Three-way opening and closing meetings are an important part of the executive coaching framework, creating synchronization between the parties involved, who together agree on objectives. The three-way meetings take place between the coach, the coachee, and a sponsor representing the company or organization. Generally, the sponsor is an HR/Talent Development director or the coachee’s boss. In some cases, executives may choose a mentor or professional peer as their sponsor.

 

The closing three-way meeting serves to highlight and assess behavioral change that the coachee has experienced, and which the sponsor has observed in day-to-day interactions. This final meeting symbolically closes the coaching journey and assesses the progress made. The coachee shares his/her perceptions, while the sponsor acts as a witness to the coachee’s positive change. Each participant shares their point of view on how to maintain, project and continue to develop the dynamic launched.

 

The Coaching Star is a useful tool to prepare for the final three way, as it examines behavior through a six-step process. This guided conversation can also be done using somatics, or body movement. The coach may ask the executive to “walk” and physically map out the coaching journey by moving from one area of the room to another, to embody each of the six steps of behavioral change.

 

Six Steps

Create: What new actions, approaches or behaviors will you/have you created?

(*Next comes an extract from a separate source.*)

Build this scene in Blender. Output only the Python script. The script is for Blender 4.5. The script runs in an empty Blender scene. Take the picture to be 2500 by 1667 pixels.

This axis relates to major evolutions, breakthroughs, innovations. Something new and completely different that the executive had never felt, experienced or used before: a new capacity, a new culture, a new team, a new strategy….

 

Reduce: What behaviors will you/ have you reduced? Behaviors that are useful but that can be reduced.

Something that already existed, which will decrease but remain, making room for novelty without disrupting what is currently present.

 

Keep: What behaviors will you keep?

Something the executive won’t change, because it is one of his/her values or key success factors. To re-invent or renew the organization, executives need to evaluate their foundations – what should not move, what should remain. Stability is also part of the change process.

 

Implement: What behaviors will you/have you put into action?

The concrete manifestation of a decision to create, keep developing, reduce, delete to strengthen sustainability and added value (ex: a new organization, a new management system, a new approach, etc.)

 

Develop/ Amplify: What behaviors will you develop or amplify?

Something that already exists which the executives will build on and grow to facilitate and reinforce change.

 

Delete: What behaviors will you stop completely? These are behaviors that may have been useful at one stage, but which are no longer serving the executive. Something that already exists that will totally disappear. Something that is now obsolete and must disappear to leave room for creation.